Roger Schonfeld served as moderator.  Joining me on the panel was Lisa O’Hara, University of Manitoba; Todd Carpenter, Executive Director of NISO;  and Amira Aaron, Northeastern University.

One of the questions I took the lead on was, “What does Content Neutrality Mean to You?”   Here’s my response:

I’m sure most have heard the phrase “net neutrality” — a network model that says bandwidth providers should treat all data that moves across their network in the same way. It is certainly true that many ISPs are just in the bit-moving business..providing network access..but a smaller percentage also provide content. It’s that vertical integration (meaning significant parts of the supply chain fall under the same owner) that gives rise to trouble.
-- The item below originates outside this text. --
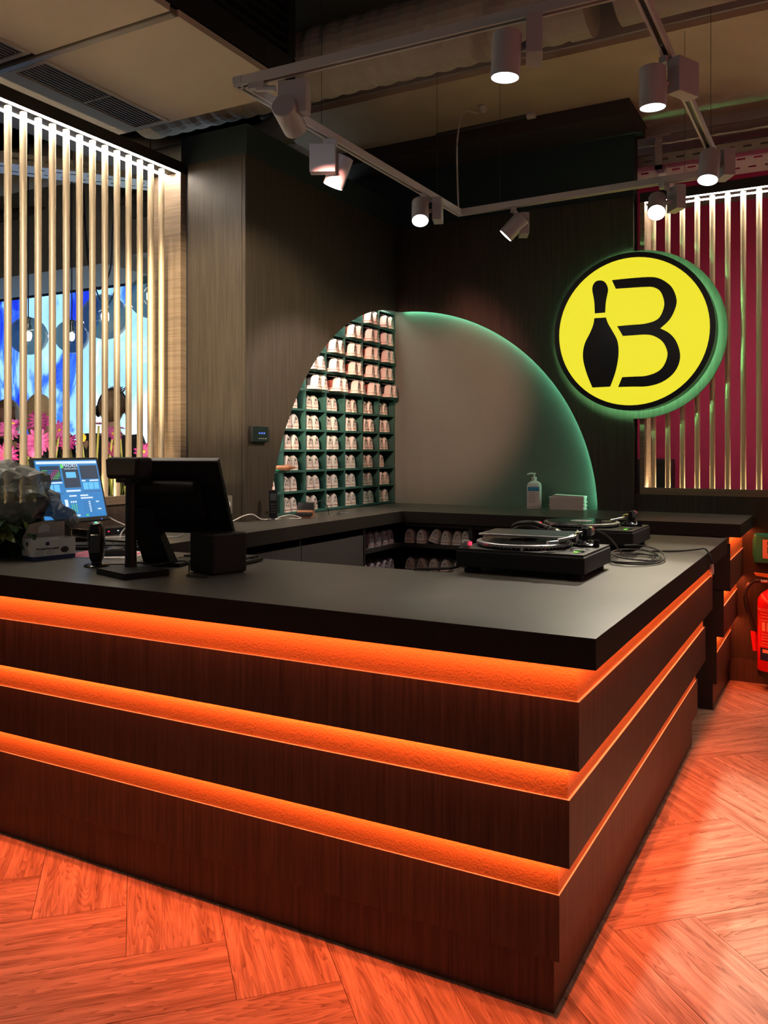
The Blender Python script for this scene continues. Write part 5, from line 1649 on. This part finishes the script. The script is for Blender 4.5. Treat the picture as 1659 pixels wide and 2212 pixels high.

For example, in a net-netural world:

  • Comcast as an access provider shouldn’t shape traffic in such a way that Netflix video streams end up slower than content flowing from Comcast’s own Xfinity platform.
  • Verizon shouldn’t count Amazon video streams against a user’s data allowance while exempting the same user from cap charges on a FIOS video stream.

“Content neutrality” is a similar idea.  Our “access provider” in this instance is the discovery platform vendor. The analogs to traffic shaping or billing distortions occur instead around the metadata that’s being searched to “discover” relevant content. As with ISPs and net neutrality, there are some companies that just provide a discovery platform and others that are also in the content business.  As before, vertical integration and perceptions of competitive advantage are problem incubators.

Content Neutrality?

When you pay for a subscription to an e-content silo but metadata in that silo is not also represented in your discovery platform…well, you may have a content neutrality issue.  I say “may” because there are some end-of-chain content providers who do not provide metadata to any discovery platform vendor (e.g., SciFinder Scholar).

How about an example?

Here’s one I saw just a few days ago.  It highlights several dimensions of the issue and adds an ironic twist:

A student walks into our library, looking for a PDF of a dissertation that was completed by another doctoral student at George Mason University.  She searches our collections via our discovery product and concludes it doesn’t exist. Well, yes, she did find a record to a print copy that’s shelved in our dissertations area, but she wanted a PDF version–to keep with her other e-research resources. She leaves the library dissatisfied.

We’re in an urban area and belong to a regional consortium. Later that evening our student continues her research at another university’s library.  This time around she quickly finds that elusive dissertation and in just a few seconds downloads the linked PDF from Digital Dissertations.

Can’t you can just see the thought bubble over her head?

“…this library is so much better than Mason’s…”

What just happened?

Turns out we bought our discovery product from a vendor who doesn’t have access to the metadata from Digital Dissertations.  Yes, we subscribe to that content—dissertations and metadata—but for us, it’s only available in a ProQuest silo.  A standalone database.  From the perspective of a user of our discovery platform–we’re wasting collections funds on that silo-bound subscription.

Across town they’re using a vertically-integrated discovery product.  Summon (the discovery system) and Digital Dissertations are both ProQuest products.   If I were to tell you that Digital Dissertations is available exclusively through the Summon discovery product would you be surprised?

Ironically, the PDF our student downloaded from Digital Dissertations was supplied by a Mason student when he sent his dissertation to ProQuest.

Two workarounds come to mind:

  • Spend your time explaining to that small percentage of users you actually see at the reference desk that they need to enter the Digital Dissertations silo for that sort of information (which surely makes them wonder why we’re promoting our discovery service).
  • In this particular case, as we are now doing, require ETDs which we can find in our discovery system thanks to an OAI harvest from our DSpace instance.

In this age of open access and digital repositories I have to wonder why we’re promoting ProQuest dissertation services to our new PhDs in the first place.   To take it a step further: if you assume there’s a cost to SerialsSolutions for indexing and providing Summon discovery access to Digital Dissertations, could you argue that we are helping subsidize that free-to-Summon-users discovery access with the money we pay for our silo-only subscription?

The Future?

If you believe that withholding metadata from competing discovery vendors might ultimately lead to subscription cancellations, you might wonder why content vendors don’t see it in their advantage to make their siloed metadata available to all (e.g., if you can’t discover it, it doesn’t get used and if it isn’t used, it isn’t renewed).

I have a somewhat depressing theory and it suggests we won’t see much change in the near term:

Libraries are a niche market.  There aren’t an infinite number of ways for a vendor in that market to turn a profit.  You grab the opportunities you see.  Discovery products are “hot” and represent a new income stream.   Rather than fight the battle over software features and price, content providers recognize that they can leverage their propietary content to differentiate and advantage their discovery product in head-to-head comparisons with competitors.   If we, the customers, don’t do something to change this reality (e.g., start demanding access to metadata in our licensing agreements), we shouldn’t expect a lot of change.